## start

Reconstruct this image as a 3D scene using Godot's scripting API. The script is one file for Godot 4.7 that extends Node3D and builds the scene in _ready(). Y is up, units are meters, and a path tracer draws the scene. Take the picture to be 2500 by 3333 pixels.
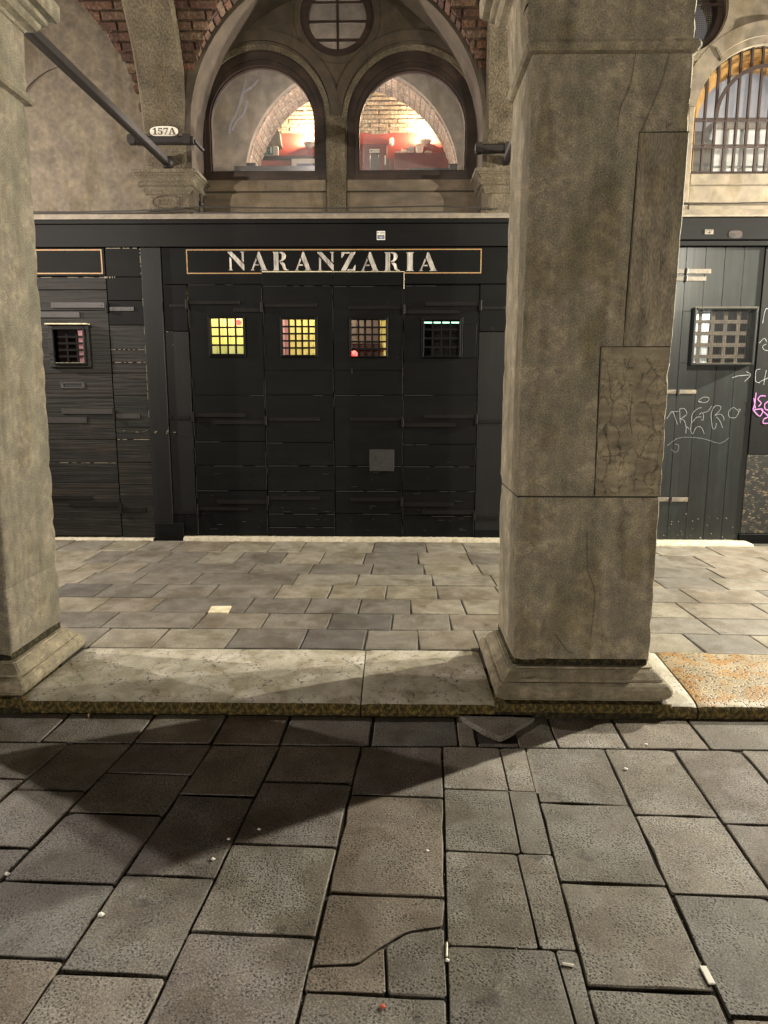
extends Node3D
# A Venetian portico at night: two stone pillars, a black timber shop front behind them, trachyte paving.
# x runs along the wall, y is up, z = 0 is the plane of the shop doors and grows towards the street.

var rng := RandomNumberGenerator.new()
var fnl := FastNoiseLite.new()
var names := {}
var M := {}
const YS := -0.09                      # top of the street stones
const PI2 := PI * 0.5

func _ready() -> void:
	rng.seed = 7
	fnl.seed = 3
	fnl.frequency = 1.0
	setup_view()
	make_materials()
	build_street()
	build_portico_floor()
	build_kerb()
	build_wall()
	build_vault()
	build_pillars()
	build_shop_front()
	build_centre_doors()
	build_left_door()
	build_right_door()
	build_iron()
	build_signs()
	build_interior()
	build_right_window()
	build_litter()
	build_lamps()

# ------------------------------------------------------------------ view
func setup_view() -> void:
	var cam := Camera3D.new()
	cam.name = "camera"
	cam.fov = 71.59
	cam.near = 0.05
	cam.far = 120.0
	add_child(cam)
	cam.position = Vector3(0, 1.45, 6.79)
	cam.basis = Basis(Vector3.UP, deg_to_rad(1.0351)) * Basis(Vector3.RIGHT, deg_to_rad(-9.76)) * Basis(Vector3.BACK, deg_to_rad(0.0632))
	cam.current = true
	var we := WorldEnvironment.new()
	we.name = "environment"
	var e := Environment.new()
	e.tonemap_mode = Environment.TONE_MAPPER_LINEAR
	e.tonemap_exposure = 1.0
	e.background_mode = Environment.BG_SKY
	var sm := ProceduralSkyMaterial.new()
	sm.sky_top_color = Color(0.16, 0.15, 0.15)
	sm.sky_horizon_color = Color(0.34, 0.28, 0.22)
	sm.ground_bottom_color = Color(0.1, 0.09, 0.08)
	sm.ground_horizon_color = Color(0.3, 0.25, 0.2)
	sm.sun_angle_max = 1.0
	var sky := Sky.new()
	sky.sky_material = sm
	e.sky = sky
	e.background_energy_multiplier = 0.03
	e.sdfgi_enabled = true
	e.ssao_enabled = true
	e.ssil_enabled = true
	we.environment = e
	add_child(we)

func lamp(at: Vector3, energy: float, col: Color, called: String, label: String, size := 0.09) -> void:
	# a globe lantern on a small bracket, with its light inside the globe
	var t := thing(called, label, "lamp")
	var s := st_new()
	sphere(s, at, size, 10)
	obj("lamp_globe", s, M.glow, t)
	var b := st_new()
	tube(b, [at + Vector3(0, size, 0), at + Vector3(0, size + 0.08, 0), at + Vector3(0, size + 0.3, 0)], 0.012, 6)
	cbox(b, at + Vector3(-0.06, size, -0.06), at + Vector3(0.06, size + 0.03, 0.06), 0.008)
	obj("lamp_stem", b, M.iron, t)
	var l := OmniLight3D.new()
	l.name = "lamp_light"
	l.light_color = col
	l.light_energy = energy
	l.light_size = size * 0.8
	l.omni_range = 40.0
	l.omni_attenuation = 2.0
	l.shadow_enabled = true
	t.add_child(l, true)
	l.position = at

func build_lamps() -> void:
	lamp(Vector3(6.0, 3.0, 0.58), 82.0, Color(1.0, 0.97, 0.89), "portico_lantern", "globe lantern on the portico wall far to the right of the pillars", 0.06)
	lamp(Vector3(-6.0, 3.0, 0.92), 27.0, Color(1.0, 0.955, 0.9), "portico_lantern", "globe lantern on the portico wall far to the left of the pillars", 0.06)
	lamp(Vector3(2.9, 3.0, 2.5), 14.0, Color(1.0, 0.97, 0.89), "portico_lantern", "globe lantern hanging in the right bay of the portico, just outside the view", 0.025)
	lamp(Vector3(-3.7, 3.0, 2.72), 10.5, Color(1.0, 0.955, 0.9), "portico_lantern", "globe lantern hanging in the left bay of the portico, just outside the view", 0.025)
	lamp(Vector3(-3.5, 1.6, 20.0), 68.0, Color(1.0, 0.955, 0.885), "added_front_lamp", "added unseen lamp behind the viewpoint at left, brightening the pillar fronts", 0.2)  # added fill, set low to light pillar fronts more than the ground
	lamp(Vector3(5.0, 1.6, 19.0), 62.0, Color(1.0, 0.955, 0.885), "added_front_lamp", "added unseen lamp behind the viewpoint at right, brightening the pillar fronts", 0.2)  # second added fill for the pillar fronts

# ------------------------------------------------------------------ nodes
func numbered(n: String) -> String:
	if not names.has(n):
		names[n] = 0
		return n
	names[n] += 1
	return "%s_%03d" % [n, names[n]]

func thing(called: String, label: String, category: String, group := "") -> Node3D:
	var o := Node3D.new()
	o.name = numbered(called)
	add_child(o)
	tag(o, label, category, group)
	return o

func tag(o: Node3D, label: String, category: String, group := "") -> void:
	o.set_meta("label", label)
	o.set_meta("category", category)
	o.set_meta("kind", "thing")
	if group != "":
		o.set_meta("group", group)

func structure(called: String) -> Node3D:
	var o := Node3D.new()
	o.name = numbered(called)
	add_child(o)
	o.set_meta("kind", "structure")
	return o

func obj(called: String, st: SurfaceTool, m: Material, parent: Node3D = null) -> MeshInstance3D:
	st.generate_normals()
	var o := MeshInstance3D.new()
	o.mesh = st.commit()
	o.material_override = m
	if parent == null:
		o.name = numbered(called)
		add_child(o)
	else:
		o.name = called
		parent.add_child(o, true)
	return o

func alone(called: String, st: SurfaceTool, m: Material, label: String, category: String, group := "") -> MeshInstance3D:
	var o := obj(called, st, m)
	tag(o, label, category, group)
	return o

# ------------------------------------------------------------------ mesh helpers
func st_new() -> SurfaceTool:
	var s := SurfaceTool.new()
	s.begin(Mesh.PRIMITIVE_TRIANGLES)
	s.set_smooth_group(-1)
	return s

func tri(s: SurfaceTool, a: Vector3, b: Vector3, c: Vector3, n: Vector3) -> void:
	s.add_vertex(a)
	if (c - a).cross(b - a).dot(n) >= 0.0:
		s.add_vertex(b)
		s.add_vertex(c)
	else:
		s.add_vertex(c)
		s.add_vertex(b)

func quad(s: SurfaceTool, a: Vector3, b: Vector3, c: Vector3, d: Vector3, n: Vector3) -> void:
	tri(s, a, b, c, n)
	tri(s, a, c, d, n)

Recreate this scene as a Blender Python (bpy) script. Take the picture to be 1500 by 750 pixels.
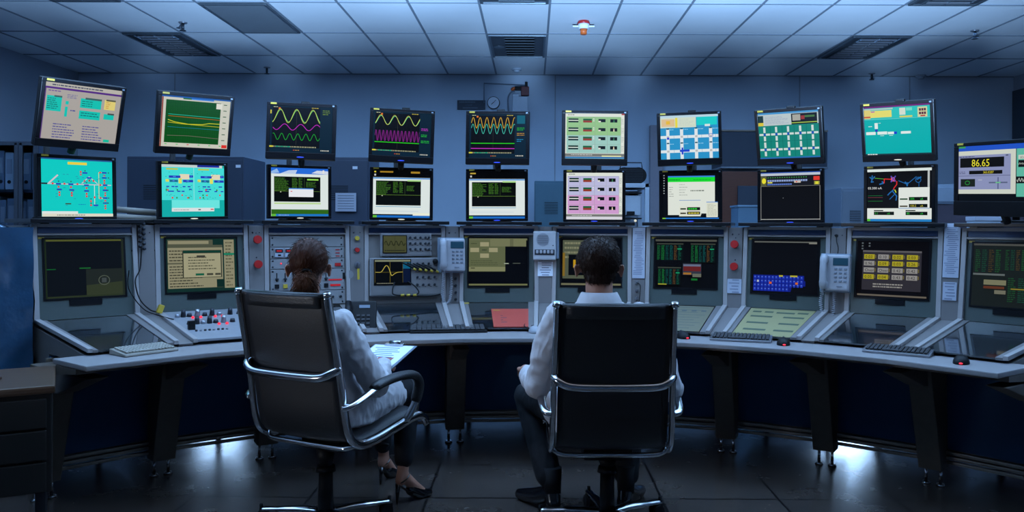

## end

PROBLEM STATEMENT
Take every line from the data that contains the word "picture".

EXPECTED ANSWER
Reconstruct this image as a 3D scene using Godot's scripting API. The script is one file for Godot 4.7 that extends Node3D and builds the scene in _ready(). Y is up, units are meters, and a path tracer draws the scene. Take the picture to be 2500 by 3333 pixels.
Recreate this scene as a Blender Python (bpy) script. Take the picture to be 1500 by 750 pixels.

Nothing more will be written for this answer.